But 2007 was a turning point. Urged by civil society, the Guatemalan congress authorized a unique U.N.-backed justice change to reduce the impunity of postwar organized criminal groups. The CICIG, which attracted more than $150 million in international support over the past decade, helped to radically restructure the justice sector in Guatemala. It has promoted basic investigative coordination between law enforcement and prosecutors, built capacity in the Public Ministry, and pursued and won convictions for massive high-level corruption within the government. From 2006 to 2013, the homicide clearance rate went from 7 percent to 28 percent.

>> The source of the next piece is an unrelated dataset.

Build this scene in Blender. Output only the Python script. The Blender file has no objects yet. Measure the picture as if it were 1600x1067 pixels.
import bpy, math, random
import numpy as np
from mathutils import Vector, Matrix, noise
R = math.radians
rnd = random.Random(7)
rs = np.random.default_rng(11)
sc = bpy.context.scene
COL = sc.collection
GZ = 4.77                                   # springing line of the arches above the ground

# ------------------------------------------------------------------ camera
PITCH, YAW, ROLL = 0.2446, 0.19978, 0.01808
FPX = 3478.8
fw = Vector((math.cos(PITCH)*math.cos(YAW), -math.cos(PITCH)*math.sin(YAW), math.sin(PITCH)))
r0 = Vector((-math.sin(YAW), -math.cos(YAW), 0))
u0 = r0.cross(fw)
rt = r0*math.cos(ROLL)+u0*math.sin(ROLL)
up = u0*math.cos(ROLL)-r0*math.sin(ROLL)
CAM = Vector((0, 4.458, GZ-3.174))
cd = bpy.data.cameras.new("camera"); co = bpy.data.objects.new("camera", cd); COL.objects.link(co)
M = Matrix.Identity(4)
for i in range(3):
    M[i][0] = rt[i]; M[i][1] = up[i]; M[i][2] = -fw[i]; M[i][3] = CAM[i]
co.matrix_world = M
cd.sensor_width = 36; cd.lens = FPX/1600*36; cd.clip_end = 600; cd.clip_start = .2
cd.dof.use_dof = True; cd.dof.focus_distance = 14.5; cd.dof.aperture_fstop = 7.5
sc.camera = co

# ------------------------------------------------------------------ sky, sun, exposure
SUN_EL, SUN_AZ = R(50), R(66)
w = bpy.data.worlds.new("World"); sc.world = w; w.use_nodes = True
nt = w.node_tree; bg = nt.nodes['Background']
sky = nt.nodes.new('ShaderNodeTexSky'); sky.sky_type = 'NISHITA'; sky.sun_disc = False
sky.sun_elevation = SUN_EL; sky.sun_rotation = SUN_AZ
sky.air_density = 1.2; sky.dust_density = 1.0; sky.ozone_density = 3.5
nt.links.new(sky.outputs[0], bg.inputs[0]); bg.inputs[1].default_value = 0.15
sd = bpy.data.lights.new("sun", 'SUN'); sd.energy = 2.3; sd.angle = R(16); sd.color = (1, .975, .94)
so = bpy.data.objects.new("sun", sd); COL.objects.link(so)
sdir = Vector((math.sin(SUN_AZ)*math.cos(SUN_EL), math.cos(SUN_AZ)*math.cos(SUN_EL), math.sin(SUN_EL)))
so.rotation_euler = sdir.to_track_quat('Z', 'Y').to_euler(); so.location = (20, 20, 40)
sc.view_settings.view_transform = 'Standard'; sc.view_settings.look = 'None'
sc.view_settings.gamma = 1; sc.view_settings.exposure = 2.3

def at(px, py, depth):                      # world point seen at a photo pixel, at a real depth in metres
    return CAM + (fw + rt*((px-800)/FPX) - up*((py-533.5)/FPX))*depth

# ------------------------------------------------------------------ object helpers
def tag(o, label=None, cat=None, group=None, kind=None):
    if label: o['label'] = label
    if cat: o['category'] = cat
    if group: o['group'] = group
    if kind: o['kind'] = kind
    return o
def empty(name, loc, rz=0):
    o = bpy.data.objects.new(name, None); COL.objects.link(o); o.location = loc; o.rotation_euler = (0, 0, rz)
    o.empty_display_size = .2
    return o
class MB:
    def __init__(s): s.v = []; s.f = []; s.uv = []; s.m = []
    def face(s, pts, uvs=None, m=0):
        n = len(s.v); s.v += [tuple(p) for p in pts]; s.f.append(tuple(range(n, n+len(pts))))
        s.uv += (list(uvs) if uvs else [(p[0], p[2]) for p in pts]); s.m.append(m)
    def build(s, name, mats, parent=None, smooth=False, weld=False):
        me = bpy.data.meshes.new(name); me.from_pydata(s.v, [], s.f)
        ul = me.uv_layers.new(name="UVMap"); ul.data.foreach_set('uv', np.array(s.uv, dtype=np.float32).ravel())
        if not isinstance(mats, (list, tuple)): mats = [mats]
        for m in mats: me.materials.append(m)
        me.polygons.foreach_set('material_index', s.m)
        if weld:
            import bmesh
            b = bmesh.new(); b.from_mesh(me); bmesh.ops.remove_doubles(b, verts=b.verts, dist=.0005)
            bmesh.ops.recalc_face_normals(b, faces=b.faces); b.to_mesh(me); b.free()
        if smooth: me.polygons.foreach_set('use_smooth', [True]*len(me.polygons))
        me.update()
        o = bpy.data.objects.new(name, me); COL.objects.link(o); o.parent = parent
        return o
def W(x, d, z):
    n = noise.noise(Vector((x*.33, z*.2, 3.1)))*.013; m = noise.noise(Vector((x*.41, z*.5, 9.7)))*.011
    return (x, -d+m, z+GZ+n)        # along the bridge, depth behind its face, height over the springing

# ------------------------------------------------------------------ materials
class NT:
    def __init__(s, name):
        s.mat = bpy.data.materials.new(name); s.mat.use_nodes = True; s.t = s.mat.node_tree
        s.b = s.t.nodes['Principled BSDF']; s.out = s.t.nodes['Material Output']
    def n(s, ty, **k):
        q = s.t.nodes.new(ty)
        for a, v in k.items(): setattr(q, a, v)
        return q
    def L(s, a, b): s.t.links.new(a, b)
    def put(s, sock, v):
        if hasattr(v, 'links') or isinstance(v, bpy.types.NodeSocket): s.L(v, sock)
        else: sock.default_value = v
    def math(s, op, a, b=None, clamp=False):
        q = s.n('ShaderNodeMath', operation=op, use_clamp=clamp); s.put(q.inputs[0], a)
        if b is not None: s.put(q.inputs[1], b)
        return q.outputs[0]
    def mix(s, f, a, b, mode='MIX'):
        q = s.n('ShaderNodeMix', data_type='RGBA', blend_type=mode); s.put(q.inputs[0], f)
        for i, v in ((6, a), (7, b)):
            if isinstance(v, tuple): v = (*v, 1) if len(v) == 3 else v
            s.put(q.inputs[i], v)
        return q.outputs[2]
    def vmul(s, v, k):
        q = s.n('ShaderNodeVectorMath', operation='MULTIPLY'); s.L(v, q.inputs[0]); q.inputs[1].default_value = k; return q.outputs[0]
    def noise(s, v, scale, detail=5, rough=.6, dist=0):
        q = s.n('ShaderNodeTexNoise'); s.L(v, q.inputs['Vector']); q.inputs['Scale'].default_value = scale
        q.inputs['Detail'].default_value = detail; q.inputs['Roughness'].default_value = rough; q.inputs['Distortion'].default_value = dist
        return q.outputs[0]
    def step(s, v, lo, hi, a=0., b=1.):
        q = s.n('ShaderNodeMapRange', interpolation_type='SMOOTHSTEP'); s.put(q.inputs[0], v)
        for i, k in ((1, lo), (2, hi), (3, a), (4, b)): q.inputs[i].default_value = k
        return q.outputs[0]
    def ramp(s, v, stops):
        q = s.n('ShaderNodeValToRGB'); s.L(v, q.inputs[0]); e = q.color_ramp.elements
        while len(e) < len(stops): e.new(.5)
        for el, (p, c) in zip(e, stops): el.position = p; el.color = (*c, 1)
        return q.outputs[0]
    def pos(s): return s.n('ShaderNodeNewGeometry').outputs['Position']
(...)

Guatemala’s president has pushed back

But President Jimmy Morales and other politicians have questioned the premise of the CICIG, arguing that the international commission grossly violates Guatemalan sovereignty. Morales’s scrutiny of the CICIG coincided with corruption investigations that breached his inner circle, including an accusation that his presidential campaign accepted at least $1 million in illegal contributions.

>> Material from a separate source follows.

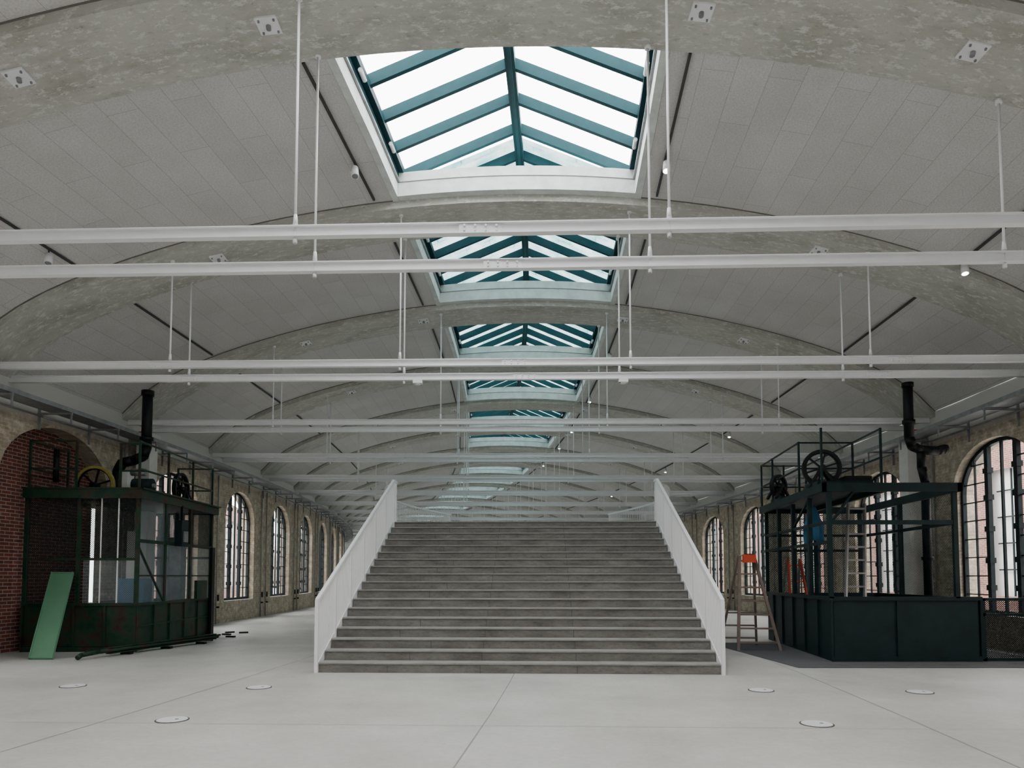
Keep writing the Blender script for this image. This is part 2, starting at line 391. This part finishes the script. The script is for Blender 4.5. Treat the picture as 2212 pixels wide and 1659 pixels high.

Recently, Morales announced that he would seek to end the CICIG’s mandate in 2019 and blocked CICIG Commissioner Iván Velásquez from entering Guatemala. In the United States, historically a staunch supporter of the CICIG, some officials have publicly soured on the CICIG, citing fears of Russian and Venezuelan interference — fears that later were debunked.

How effective has the CIGIG been?

Has the CICIG been successful in reversing the most harmful effect of impunity for serious crimes, namely the meteoric rise in homicidal violence in Guatemala in the early years of the 21st century?

To assess its impact, we use an econometric technique called a “synthetic control.” The idea is to use pre-CICIG data from 2000-2006 to identify a set of neighboring countries, which together form a hypothetical control group that evinces similar trends to Guatemala — but countries in which CICIG did not intervene.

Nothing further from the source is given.